Several banking industry sources said the Fed might hold back on issuing a final rule in the wake of some Supreme Court decisions that have curtailed federal rule writing powers.

Lobbyists for both banks and merchants agreed that no decision is likely to come until next year. The Fed declined comment for this story.

Trump advisor floats “shadow” Fed chair plan to neuter Powell. Former President Donald Trump blasted the Federal Reserve’s half-point rate cut in September as a “political maneuver” during a speech at the Detroit Economic Club on Thursday.

“The fact is that the Federal Reserve brought the interest rates down a little too quickly, it was too big a cut, and everyone knows that was a political maneuver that they tried to do before the election but they did the wrong thing. It was totally a political decision,” said Trump.

Powell has publicly rejected that the September rate cut was in any way politically motivated.

While Trump accuses the Fed of trying to throw the election for Kamala Harris, one of his economic advisors is floating a plan to usurp Fed chair Jerome Powell’s authority well before his term ends in May 2026. Scott Bessent, who founded the hedge fund Key Square Group, told Barron’s that Trump should nominate Powell’s replacement over a year before Powell’s term ends.
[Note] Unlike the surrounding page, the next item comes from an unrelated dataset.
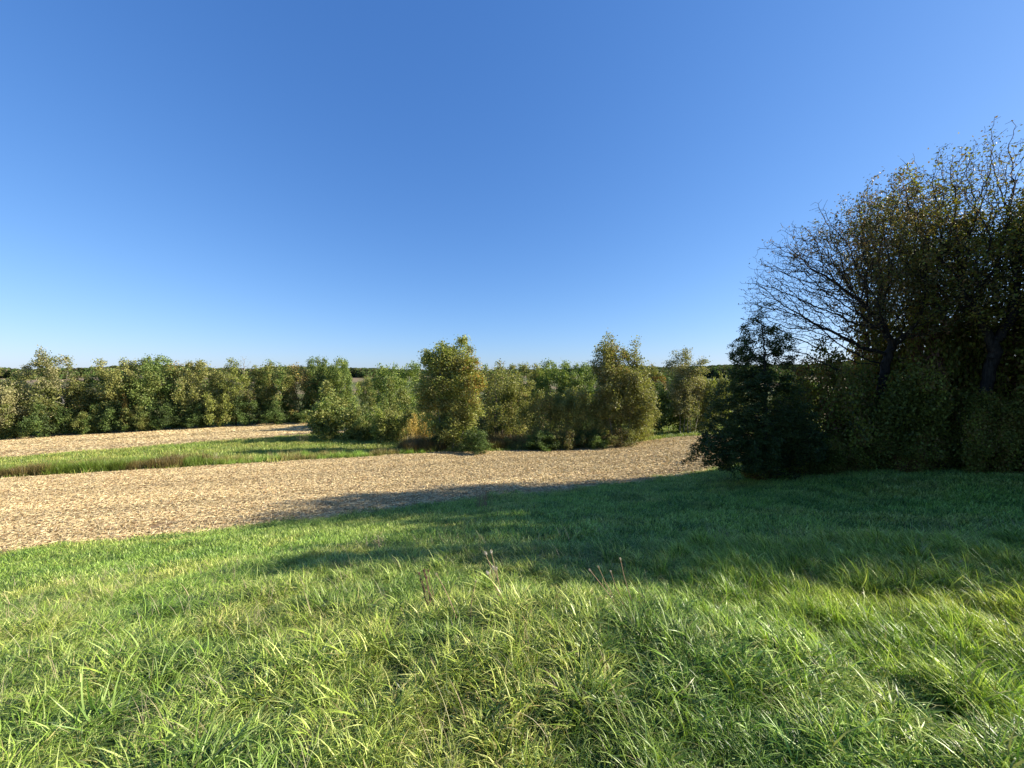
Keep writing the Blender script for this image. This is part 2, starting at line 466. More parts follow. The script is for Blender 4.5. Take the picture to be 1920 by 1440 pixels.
# unit prototypes are built for a height of 8 m and scaled in place
def proto_round(seed, pal, leaf_n=9000, low=1.0, bark=None, w=3.0, **k):
    return grow(seed, [(0, 0, 5.0, w, w, 2.9), (.8, 0, 3.2, w * .95, w * .9, 2.2), (-.9, .3, 2.4, w * .8, w * .8, 1.9)],
                [((0, 0, 0), (.15, 0, low)), ], n_att=1300, step=.36, kill=.55, puffs=70, pr=.30, shell=.0, palette=pal, leaf_n=int(leaf_n * 1.7), leaf=.18, spread=.24, barkm=bark, r_base=.15, **k)
def proto_tall(seed, pal, leaf_n=10000, bark=None, w=1.9, nst=3, leaf=.15, **k):
    g = np.random.default_rng(seed + 99)
    st = []
    for i in range(nst):
        a = g.uniform(0, 6.28); q = g.uniform(.05, .35)
        st.append(((math.cos(a) * q, math.sin(a) * q, 0), (math.cos(a) * (q + .5), math.sin(a) * (q + .4), g.uniform(3.2, 5.0))))
    return grow(seed, [(0, 0, 4.9, w, w, 3.1), (.3, 0, 2.6, w * .95, w * .95, 2.1), (-.3, 0, 6.2, w * .55, w * .6, 1.8, 1.6)],
                st, n_att=1400, step=.33, kill=.48, puffs=70, pr=.30, shell=.0, palette=pal, leaf_n=leaf_n, leaf=leaf, spread=.2, barkm=bark, r_base=.11, up=.25, **k)
def proto_shrub(seed, pal, leaf_n=7000, bark=None, nst=6, leaf=.14, w=2.6, h=3.4, **k):
    g = np.random.default_rng(seed + 99)
    st = []
    for i in range(nst):
        a = g.uniform(0, 6.28)
        st.append(((math.cos(a) * .25, math.sin(a) * .25, 0), (math.cos(a) * w * .35, math.sin(a) * w * .35, h * .3)))
    return grow(seed, [(0, 0, h * .52, w * .9, w * .9, h * .46), (w * .35, .2, h * .38, w * .6, w * .6, h * .36), (-w * .35, 0, h * .36, w * .6, w * .6, h * .34)],
                st, n_att=1000, step=.26, kill=.4, puffs=30, pr=.36, palette=pal, leaf_n=leaf_n, leaf=leaf, spread=.17, barkm=bark, r_base=.045, r_tip=.005, up=.12, **k)

# ================================================================== TREES ON THE RIGHT (near, against the light)
def near_tree(kind, label, seed, px, D, ells, stems, cat='tree', **k):
    bx, by, bz = at(px, D)
    E = [(e[0] - bx, e[1] - by, e[2] - bz, *e[3:]) for e in ells]
    S = [((a[0] - bx, a[1] - by, a[2] - bz), (b[0] - bx, b[1] - by, b[2] - bz)) for a, b in stems]
    if 'leaf_where' in k:
        f = k['leaf_where']; k['leaf_where'] = lambda p: f(p + [bx, by, bz])
    return tree(kind, label, cat, grow(seed, E, S, **k), (bx, by, bz + .06))
def Wd(px, py, D): return tuple(world_at(px, py, D))
def ell(px, py, D, rx, rz, ry=None, w=1): return (*Wd(px, py, D), rx, ry or (rx + rz) / 2, rz, w)
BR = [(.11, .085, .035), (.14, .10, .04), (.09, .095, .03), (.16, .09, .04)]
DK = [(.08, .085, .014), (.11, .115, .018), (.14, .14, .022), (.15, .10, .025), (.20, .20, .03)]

# spreading elm, nearly bare towards the left
b = at(1650, 16)
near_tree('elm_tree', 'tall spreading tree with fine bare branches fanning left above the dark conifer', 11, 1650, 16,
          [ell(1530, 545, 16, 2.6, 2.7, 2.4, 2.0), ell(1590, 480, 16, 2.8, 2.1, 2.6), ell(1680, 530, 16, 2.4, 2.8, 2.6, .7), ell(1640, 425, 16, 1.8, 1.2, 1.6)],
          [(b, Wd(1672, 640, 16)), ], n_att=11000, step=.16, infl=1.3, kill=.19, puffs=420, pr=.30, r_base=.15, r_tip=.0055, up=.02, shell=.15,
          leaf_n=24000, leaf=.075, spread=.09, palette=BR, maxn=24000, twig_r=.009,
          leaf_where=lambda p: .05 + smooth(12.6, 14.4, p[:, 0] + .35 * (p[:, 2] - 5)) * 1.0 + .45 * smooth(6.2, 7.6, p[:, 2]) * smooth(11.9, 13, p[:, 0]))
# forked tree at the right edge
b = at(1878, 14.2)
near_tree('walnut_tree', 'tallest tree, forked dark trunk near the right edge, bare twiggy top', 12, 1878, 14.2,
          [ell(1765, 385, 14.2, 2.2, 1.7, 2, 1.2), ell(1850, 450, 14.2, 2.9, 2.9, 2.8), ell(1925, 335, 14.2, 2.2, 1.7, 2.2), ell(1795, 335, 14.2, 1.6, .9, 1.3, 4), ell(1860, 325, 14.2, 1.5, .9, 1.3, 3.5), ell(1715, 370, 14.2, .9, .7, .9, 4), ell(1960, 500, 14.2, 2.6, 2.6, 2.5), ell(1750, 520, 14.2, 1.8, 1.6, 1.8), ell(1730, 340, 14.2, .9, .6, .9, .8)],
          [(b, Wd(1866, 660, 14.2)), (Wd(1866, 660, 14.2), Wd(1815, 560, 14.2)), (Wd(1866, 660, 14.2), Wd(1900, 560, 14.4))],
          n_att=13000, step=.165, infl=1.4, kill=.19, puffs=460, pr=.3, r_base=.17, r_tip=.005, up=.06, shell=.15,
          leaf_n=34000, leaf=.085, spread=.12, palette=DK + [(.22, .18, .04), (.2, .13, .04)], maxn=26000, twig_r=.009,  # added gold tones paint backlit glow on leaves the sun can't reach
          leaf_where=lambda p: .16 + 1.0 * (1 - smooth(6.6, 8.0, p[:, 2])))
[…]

Senate Republicans could then confirm the nominee, creating a “shadow Fed chair.”

Powell would remain in control, per Bessent’s plan, but Trump’s approved successor would be able to exert considerable influence.

“You could do the earliest Fed nomination and create a shadow Fed chair,” said Bessent. “And based on the concept of forward guidance, no one is really going to care what Jerome Powell has to say anymore.”

The unprecedented plan depends upon Republicans winning back the Senate. Democrats currently hold a narrow 51-49 majority and are projected to lose seats in Montana and West Virginia, though Nebraska Republican Deb Fischer is in a tight race against independent candidate Dan Osborn. Fed chair nominations are not subject to filibuster.

Bessent, who has been floated as the next Treasury Secretary if Trump wins, told Barron’s the plan came from himself and not the Trump campaign, though he said Trump’s team was receptive to it.

TD Bank pleads guilty to felony counts of money laundering. TD Bank Group (TD) has agreed to pay over $3 billion to federal regulators to settle charges that its weak anti-money laundering controls allowed criminal enterprises to launder hundreds of millions of dollars through TD accounts. TD will pay the largest-ever penalty under the Bank Secrecy Act and is the first US Bank in history to plead guilty to conspiracy to commit money laundering, Attorney General Merrick Garland announced Thursday.

“TD Bank created an environment that allowed financial crime to flourish. By making its services convenient to criminals, it became one,” said Garland.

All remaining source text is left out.